O Novo Feudalismo

É interessante como os grandes artistas tem a capacidade de transmitir o momento pelo qual sua geração atravessa. Isto não foi diferente com Cazuza, autor de letras de tantas músicas, algumas bastante controversas. Quem não cantou os versos “Brasil mostra a sua cara…” como se fosse o seu próprio clamor por um país melhor e mais justo para todos?

A única música com a sua assinatura que talvez não justifique a afirmação acima poderia ser uma em que ouvimos Cazuza falando da volta da Idade Média. O que será que ele realmente quis dizer com este retorno à era medieval? Obviamente não se tratava de uma propaganda sobre uma máquina do tempo na qual poderíamos visitar personagens como Joana D’arc, Ricardo Coração de Leão, Rei Artur e outros.

Talvez seja impossível para nós conhecer as reais intenções de Cazuza quando ele escreveu essas linhas sobre a volta da idade média, mas em muitos aspectos podemos ver que isto realmente está acontecendo principalmente no que se refere ao feudalismo.



Muitos historiadores vão dizer - com razão - que o feudalismo não foi um sistema único e o que estudamos nas escolas abrange apenas aspectos gerais do feudalismo francês. Isto é verdade, mas podemos com certeza ver sinais de uma mudança política e econômica que parecem indicar uma volta a este sistema que dominou a europa por mais de mil anos. Se nos lembrarmos das nossas lições de história veremos que as principais características daquele tempo eram a fraqueza dos Estados Nacionais e a dominância política dos suseranos sobre os seus vassalos. Isto funcionava como uma espécie de sistema de trocas baseado em uma hierarquia, na qual havia o Rei de uma nação, o Suserano dos suseranos, que protegia e se beneficiava do poder dos nobres proprietários de terra, os feudos, os quais eram governados de acordo com a vontade do Senhor Feudal, o nobre proprietário da terra.

Assim ao menor sinal de problemas ou revolta dentro do Feudo, o Senhor Feudal poderia invocar a proteção do exército real para acabar com a rebeldia dos seus vassalos e servos e quando o Rei se sentia ameaçado por um inimigo externo era só clamar a ajuda da nobreza que a mesma prontamente enviava seus guerreiros para engrossar as tropas reais. É claro que isto é um resumo bem tosco sobre como funcionava o feudalismo, mas já serve para dar uma idéia de como era o seu funcionamento.

Alguns aspectos deste sistema podem ser visto no atual modelo de globalização econômica em vigor. Há um visível enfraquecimento dos Estados-Nações o que proporciona uma excelente oportunidade para as mega-empresas de começarem a se impor como agentes políticos mais importantes. Com um patrimônio gigantesco e maiores do que o PIB de muitas nações do mundo, estas corporações buscam alianças com governos para que ambos possam se beneficiar.

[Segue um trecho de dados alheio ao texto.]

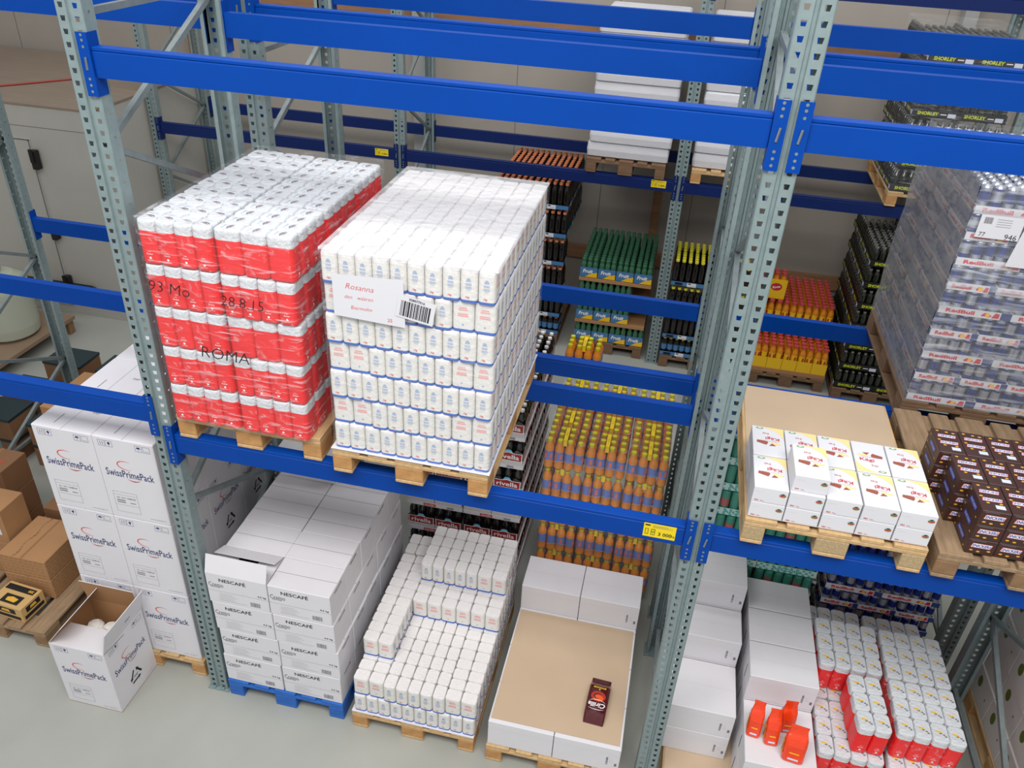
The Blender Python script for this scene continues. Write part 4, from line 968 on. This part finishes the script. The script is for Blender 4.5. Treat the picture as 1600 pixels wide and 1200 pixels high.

Como na idade média, os governos de vários países buscam estabelecer políticas que beneficiem a entrada de capital externo e de grandes corporações e assim se legitimam como donos do poder em suas respectivas nações.

Vivemos o retorno dos Reis e da nobreza agora com outros rótulos. O que não se sabe ainda é como isto vai afetar organismos multi-laterais como a ONU e a OMC e instituições como o FMI e o Banco Mundial, fundados sob a lógica do Estado-Nação soberano. Quem vai ser o Suserano dos suseranos neste mundo globalizado? Este papel, atribuído aos reis medievais, vai ser exercido pelos Estados nacionais ou pelas grandes corporações?

Em sua música, Cazuza se perguntava se ele era medieval. Talvez, após esta breve análise do momento atual, pode-se dizer que é provável que não só ele mas todo o mundo seja um pouco mais medieval hoje em dia.